### [Objective]
Return each line that holds the word "this".

--- Start ---

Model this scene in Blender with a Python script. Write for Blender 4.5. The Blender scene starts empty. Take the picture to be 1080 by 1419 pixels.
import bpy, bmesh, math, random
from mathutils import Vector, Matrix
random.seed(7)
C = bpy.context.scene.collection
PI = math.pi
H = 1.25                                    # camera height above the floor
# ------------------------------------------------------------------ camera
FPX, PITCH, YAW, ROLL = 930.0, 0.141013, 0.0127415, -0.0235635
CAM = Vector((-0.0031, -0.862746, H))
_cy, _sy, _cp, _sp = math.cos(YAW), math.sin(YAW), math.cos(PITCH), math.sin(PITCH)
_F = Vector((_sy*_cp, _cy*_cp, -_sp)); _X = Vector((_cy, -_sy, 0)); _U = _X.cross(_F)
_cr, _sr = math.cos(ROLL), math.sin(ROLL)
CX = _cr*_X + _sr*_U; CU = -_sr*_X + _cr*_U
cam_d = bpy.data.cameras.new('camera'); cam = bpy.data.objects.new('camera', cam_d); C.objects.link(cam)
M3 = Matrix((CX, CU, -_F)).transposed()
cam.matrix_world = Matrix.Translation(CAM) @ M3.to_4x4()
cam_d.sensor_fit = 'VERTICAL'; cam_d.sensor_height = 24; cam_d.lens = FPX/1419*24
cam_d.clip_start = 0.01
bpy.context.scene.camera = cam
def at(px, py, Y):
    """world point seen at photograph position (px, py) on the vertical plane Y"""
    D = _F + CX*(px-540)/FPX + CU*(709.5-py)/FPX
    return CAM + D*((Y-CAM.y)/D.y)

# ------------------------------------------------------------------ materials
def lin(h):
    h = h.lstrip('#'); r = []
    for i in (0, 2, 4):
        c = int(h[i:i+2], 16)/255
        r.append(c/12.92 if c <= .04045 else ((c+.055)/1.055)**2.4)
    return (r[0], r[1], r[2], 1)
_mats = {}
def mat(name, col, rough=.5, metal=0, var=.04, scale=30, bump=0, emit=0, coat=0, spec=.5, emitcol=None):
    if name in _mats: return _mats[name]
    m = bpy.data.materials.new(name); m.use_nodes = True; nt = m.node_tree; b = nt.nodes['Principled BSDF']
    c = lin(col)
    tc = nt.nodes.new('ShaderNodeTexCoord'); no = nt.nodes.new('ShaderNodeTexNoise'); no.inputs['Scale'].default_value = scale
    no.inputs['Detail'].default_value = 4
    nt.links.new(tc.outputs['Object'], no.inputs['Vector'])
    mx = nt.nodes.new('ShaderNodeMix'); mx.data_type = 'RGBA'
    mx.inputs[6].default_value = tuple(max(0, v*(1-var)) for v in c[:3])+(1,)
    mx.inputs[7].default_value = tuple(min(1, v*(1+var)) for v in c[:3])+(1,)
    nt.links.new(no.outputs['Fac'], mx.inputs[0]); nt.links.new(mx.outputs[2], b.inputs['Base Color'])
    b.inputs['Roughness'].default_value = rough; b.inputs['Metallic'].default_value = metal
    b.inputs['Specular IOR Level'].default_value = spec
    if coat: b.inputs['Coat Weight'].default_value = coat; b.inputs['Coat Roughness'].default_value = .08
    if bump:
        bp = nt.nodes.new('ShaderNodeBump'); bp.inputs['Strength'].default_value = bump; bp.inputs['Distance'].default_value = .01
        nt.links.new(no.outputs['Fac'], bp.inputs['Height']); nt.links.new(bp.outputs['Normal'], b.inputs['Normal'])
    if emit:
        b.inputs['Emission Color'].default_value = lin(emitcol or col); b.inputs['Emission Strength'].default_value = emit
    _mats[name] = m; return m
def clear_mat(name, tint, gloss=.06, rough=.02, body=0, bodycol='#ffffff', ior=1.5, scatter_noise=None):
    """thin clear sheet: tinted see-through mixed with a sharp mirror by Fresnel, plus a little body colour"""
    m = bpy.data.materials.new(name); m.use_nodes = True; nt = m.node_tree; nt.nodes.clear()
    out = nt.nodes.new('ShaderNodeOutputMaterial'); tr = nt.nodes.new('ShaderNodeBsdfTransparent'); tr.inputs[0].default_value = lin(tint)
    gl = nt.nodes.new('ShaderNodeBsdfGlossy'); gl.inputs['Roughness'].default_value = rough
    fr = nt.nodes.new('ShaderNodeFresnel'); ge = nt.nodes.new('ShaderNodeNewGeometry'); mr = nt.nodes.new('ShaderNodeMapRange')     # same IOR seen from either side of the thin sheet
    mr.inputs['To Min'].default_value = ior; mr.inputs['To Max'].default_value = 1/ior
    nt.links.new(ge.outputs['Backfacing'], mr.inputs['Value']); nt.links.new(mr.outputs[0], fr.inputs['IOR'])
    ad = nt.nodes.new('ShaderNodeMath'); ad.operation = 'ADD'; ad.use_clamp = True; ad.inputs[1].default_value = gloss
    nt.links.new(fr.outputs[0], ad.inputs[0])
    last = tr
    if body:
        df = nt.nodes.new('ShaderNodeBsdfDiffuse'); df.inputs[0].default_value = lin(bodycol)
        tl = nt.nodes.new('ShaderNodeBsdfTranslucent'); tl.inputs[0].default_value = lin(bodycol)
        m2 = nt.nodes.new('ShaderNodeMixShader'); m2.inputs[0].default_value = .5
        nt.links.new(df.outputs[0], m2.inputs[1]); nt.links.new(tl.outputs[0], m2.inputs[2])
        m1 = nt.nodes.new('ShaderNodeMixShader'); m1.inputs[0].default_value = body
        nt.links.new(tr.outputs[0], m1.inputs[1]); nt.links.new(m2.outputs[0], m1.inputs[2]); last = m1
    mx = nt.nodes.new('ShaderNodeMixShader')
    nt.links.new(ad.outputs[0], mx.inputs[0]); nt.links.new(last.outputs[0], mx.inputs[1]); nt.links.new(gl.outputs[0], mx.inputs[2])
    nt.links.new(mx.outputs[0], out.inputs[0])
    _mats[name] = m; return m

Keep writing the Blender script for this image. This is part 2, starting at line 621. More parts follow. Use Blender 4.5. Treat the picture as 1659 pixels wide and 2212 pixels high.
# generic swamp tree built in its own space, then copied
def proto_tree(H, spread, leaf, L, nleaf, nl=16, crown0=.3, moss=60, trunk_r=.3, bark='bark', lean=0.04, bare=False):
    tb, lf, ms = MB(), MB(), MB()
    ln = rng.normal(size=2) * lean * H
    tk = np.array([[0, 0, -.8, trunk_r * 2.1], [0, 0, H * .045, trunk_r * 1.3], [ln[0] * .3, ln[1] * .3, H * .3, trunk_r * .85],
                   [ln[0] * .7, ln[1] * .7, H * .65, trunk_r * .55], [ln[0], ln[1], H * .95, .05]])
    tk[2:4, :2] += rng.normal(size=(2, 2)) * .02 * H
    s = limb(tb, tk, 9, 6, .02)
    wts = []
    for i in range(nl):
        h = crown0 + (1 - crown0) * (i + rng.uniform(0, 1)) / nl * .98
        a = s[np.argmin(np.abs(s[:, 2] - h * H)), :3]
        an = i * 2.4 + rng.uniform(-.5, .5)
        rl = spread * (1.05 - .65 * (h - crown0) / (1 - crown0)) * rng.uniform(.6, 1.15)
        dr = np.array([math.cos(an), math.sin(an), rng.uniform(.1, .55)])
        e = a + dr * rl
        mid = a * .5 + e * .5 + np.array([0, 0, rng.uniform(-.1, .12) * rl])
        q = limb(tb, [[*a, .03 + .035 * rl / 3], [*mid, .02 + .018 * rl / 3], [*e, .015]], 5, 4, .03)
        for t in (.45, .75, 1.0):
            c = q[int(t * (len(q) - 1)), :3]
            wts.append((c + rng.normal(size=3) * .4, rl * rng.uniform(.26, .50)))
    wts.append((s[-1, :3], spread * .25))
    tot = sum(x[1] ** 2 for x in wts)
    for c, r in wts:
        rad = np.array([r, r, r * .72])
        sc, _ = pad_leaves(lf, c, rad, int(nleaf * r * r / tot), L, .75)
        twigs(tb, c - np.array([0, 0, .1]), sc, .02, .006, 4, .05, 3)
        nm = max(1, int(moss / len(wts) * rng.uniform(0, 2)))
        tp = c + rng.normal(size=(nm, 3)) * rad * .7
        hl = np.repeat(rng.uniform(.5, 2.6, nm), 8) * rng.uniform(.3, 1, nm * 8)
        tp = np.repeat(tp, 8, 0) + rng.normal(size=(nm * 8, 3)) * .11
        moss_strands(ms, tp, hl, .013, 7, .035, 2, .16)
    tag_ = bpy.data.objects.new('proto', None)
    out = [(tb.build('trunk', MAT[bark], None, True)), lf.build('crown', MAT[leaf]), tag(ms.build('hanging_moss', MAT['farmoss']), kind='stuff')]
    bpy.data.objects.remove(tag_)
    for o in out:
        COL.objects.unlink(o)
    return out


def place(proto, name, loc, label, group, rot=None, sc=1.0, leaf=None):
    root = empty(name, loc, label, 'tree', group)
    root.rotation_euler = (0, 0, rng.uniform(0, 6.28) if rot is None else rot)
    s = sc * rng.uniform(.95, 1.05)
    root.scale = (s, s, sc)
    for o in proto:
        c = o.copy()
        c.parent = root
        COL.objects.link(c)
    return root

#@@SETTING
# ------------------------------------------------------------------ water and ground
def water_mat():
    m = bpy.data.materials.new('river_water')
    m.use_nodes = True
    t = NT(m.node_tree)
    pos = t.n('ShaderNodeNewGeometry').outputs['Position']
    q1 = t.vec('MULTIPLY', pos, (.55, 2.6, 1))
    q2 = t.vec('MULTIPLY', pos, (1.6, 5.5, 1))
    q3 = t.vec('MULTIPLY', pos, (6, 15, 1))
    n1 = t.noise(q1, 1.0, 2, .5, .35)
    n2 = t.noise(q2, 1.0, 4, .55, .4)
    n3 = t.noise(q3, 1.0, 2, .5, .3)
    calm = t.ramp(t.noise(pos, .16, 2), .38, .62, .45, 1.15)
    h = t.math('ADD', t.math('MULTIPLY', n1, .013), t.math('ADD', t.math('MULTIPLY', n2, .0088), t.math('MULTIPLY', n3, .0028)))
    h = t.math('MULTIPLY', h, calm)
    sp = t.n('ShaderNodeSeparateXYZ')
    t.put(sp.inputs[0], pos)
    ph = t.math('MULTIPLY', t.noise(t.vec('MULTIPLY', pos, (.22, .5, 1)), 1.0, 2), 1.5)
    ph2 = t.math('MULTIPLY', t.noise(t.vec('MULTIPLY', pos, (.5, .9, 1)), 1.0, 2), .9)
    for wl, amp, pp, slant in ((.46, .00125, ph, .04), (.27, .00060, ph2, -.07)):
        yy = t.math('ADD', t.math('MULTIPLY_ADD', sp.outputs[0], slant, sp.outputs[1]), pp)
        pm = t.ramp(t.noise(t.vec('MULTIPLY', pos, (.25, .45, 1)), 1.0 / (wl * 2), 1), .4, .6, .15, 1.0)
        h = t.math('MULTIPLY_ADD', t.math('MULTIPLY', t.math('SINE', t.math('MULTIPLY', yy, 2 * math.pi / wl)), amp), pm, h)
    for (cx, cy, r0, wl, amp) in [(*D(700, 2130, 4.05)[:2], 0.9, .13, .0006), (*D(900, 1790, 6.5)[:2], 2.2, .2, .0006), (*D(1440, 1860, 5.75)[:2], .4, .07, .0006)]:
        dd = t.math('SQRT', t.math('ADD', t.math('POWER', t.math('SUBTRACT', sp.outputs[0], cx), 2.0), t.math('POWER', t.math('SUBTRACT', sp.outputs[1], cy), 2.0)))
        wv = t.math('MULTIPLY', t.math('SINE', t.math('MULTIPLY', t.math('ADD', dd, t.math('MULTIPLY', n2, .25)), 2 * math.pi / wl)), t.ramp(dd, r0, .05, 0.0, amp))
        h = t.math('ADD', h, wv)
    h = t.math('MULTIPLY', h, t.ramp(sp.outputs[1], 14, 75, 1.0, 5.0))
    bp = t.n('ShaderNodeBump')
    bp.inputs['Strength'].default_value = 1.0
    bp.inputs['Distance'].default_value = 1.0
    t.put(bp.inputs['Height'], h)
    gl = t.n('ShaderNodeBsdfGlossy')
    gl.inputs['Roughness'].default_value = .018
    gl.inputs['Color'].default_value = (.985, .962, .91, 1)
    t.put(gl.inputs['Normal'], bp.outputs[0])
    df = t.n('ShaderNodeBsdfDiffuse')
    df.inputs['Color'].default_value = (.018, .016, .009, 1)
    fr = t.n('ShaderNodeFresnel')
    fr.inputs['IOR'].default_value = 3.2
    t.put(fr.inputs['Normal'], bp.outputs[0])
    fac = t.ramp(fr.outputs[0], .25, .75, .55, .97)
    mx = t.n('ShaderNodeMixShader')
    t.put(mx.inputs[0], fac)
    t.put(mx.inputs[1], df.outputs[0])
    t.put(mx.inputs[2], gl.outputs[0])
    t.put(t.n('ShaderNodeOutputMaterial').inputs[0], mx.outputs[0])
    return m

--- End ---

### [Written response]
Model this scene in Blender with a Python script. Write for Blender 4.5. The Blender scene starts empty. Take the picture to be 1080 by 1419 pixels.
Keep writing the Blender script for this image. This is part 2, starting at line 621. More parts follow. Use Blender 4.5. Treat the picture as 1659 pixels wide and 2212 pixels high.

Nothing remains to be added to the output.